Het is 21:55 en de thermostaat geeft 29,7° graden aan. Op mijn huid ligt een olieachtig laagje zweet, mijn dijen schuren tijdens het stappen pijnlijk langs elkaar. Bij elke onnozele beweging die ik doe krijg ik het benauwd. Morgen volgt er nog zo’n dag, daarna misschien nog één. Ons volgend huis moet een zwembad hebben, zeg ik tegen mijn man, en ik meen het nog ook. En airco, voegt hij er aan toe.
Ik heb wat onkruid laten woekeren tegen de gevel en noem het spottend mijn geveltuintje. Ergens verderop laat een onverlaat een passieflora opklimmen. In mijn straat is geen boom te zien, in de straten rondom evenmin. Zelfs al was er plaats, het afval zou te hinderlijk bevonden worden voor de rijen auto’s die bumper aan bumper aan weerszijden van de straat geparkeerd staan. Dat mijn buren soms moeten rondrijden om ’s avonds een parkeerplekje te vinden is een grote frustratie. Ooit zullen mensen hoofdschudden terugdenken aan de tijd dat onze straten, pleinen, wegen werden opgeofferd aan deze heilige koe. Op de verkeersas waar ik fiets om de stad te bereiken of naar het werk te gaan heb ik een bruine strook toegewezen gekregen. Een fietssuggestiestrook, zoals dat heet. Voor automobilisten een plekje om te staan bellen, heel eventjes te parkeren of boodschappen in en uit te laten. Regelmatig word ik ingehaald door trekkers en vrachtwagens waarvan ik durf vermoeden dat ze meer dan 50 rijden. Een verkeerd manoeuvre en je bent een statistiek.

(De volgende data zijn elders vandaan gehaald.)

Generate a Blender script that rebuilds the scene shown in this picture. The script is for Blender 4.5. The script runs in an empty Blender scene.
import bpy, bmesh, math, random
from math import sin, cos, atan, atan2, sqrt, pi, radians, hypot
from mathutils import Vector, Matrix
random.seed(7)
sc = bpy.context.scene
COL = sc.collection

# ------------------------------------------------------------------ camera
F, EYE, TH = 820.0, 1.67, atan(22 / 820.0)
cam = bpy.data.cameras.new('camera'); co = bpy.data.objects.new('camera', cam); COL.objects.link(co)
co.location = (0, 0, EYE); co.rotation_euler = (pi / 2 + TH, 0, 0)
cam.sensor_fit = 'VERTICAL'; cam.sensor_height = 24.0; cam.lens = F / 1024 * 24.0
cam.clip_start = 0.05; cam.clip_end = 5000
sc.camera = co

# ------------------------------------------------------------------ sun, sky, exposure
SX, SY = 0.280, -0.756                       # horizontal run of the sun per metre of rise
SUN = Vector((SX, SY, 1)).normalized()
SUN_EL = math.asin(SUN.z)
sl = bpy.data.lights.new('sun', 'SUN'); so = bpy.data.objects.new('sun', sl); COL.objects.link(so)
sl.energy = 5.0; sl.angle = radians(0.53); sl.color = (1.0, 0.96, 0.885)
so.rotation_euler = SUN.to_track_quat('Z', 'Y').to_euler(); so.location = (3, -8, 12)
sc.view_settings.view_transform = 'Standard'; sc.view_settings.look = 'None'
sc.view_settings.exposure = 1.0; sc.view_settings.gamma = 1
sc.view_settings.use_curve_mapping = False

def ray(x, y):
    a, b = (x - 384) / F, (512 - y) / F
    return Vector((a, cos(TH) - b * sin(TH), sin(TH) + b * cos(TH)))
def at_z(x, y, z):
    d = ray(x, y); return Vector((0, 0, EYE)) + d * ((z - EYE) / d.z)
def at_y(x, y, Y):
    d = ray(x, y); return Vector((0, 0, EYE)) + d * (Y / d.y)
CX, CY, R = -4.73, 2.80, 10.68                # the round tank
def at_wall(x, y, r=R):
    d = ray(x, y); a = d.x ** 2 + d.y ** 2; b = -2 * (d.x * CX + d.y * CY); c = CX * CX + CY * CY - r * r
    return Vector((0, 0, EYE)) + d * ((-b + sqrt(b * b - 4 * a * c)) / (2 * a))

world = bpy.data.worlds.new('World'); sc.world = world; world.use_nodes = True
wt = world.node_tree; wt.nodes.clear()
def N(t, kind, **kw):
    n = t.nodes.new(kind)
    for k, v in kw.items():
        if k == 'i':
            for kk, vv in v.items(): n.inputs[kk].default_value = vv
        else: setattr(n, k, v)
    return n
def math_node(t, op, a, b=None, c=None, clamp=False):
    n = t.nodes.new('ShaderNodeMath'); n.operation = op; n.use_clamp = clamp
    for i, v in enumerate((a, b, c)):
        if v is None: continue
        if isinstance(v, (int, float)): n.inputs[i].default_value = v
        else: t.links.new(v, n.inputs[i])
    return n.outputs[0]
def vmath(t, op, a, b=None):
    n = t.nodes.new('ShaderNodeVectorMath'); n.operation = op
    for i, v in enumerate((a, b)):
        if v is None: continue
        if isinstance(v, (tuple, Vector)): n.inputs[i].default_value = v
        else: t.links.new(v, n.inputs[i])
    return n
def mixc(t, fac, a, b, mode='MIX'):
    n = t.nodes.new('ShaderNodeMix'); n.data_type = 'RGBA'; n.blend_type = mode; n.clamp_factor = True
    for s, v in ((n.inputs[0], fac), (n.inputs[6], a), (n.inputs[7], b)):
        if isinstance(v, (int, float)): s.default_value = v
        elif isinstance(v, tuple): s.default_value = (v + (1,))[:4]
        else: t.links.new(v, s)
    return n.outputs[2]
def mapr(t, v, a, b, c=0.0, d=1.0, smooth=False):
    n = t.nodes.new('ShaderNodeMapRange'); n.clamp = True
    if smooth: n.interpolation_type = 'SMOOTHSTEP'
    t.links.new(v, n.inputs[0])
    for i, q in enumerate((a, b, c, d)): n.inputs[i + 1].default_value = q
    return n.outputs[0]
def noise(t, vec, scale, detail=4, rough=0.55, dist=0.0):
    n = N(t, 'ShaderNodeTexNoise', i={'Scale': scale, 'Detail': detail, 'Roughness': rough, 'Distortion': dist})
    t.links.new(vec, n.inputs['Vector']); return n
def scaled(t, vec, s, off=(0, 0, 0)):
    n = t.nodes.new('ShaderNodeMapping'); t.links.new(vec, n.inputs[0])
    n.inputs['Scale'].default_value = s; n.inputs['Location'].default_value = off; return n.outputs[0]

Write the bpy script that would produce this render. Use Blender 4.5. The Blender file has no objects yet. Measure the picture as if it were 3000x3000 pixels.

We hebben het hele land verkaveld en beginnen nu aan het strand. Gezien de feiten van het afgelopen weekend, voorlopig met matig succes. Er zijn geen cafébazen meer, iedereen is ondernemer. En we weten allemaal dat ondernemers de wereld zullen redden. Daarom moeten ze strandbars in concessie krijgen, waar de Vlaming onder een parasol met lelijke reclame er op fancy gin-tonics kan bestellen die veel te veel kosten. Door de luidsprekers weerklinkt gedateerde loungemuziek.
De wereld is aan diegene die ervoor kan betalen, de mooiste plekjes zijn gereserveerd voor wie een dikke cheque kan leggen of ijsemmers champagne kan bestellen. In Knokke, toen enkele weken geleden Hollandse fils-à-papas nachtenlang met de politie in de clinch lagen lag het voorstel op tafel om het sluitingsuur te verlaten. Nu enkele Brusselse heethoofden manu militari een plek opeisen in Blankenberge moet er hard en krachtdadig opgetreden worden, wat denken die gasten wel? Bovendien zijn ze ook nog eens lid van een Brusselse straatbende die bekend staan om weed te dealen. Misschien zijn die nette kerels van Reuzegom daar hun zak van 10 gram komen halen, en vroegen ze er nog wat coke bovenop.
In de stad is het ook al drummen voor een plaatsje op ‘plage tatouage’. Wie niet binnen raakt heeft pech en mag blijven zweten. Word je toch betrapt op zwemmen waar het niet mag, krijg je een boete. Het maakt me allemaal zo triest en opstandig, de manier waarop we het hebben georganiseerd. Zo onverstandig, zo beige, zo middelmatig, zo weinig doordacht of creatief. Zo pietluttig en kleinzielig, zo op maat van wie al veel te veel heeft.
Het is 22:27 en de thermostaat is nog steeds vastgeroest op 29,7° Celcius.